There's some interesting ideas in a race that breaths a different medium than humans do. It's not the end of the world to give them a breathing apparatus, like the Kel Dor from Star Wars, and it just becomes part of their aesthetic. But this does mean that they have a vulnerability nobody else does (their gas mask) and how often will this be reversed, so that they'll be in an environment where they can breath, but nobody else can? We could introduce such environments, but then we're introducing such environments and it's another thing to track. It's also another reason for everyone to be in armor all the time.  I'd also want the character to get something out of their unique atmosphere. Water, thus, is a more plausible option.

But I can't see the rest working.  There's no hook to intrigue a player other than "Water!" and it's more hassle than it's worth.

The Void Dancer

Secondary Characteristics: SM +1 [0]; 

Features: Doesn't Breath (Anaerobic) [0]; Native Gravity 0g [0]; Native Pressure 0 atm [0]; Signals (Vague) [0]

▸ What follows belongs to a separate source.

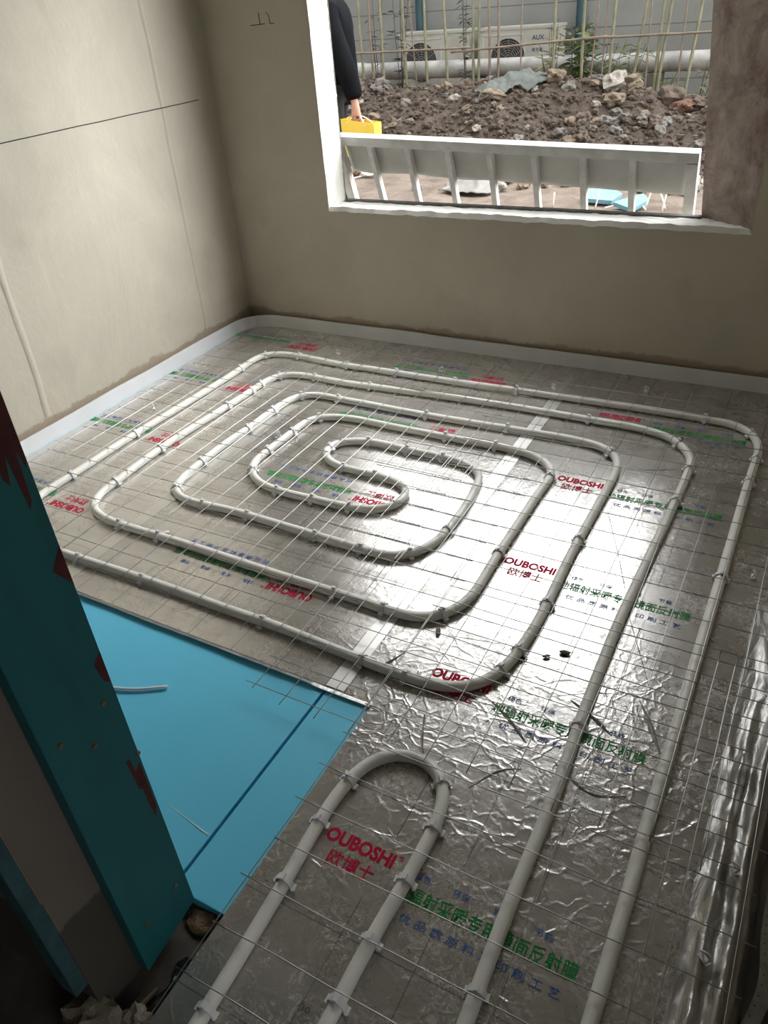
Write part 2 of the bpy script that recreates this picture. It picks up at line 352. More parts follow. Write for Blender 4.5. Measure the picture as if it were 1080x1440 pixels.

So it seems possible to have "Doesn't breath" without needing any air at all (again, Template Toolkit 2), and you seem to be able to define your own native pressure and gravity. Zero-G natives are certainly acceptable. Is 0 atm permissible? Can you be "native" to vacuum?  That might seem like "vacuum support" for free, but we can suggest that the race would really struggle in atmosphere: if we treated as "Trace Pressure Lungs" then they would treat Very Thin as Dense (breathable, but with difficulty), Thin as Very Dense (It could potentially visit a Vithani girlfriend, but it would need a resperator) and Normal atmosphere as crushingly heavy Super Dense. That seems plausible.

Signals (Vague) is from Template Toolkits 2: the race is able to flash a light or change color in a way to communicate with others of its kind, but it does so in a way that's not as good as proper speech.  This makes it a feature, and explains how they can "talk" in space.  

What it in effect means is that our gangly, strange void-walker would need to be in a space suit to be in a normal environment, but could skitter about free outside of the ship.  That's... not the worst mechanic.  Vacuum happens, so its traits don't completely isolate it from the game.  However, I don't really see a sufficient upside to make it an intriguing character, and most void-based characters or races aren't built like this.  We might expect instead a race that had Doesn't Breath of either the Oxygen Storage variety or it just straight-up doesn't need to breath, and Vacuum support, so it can enter a spaceship just fine without a suit.  We might also expect some form of space-based propulsion, so it can maneuver around in space too.

The idea of a space-based race seems fine to me, it's just not something I'd do with features.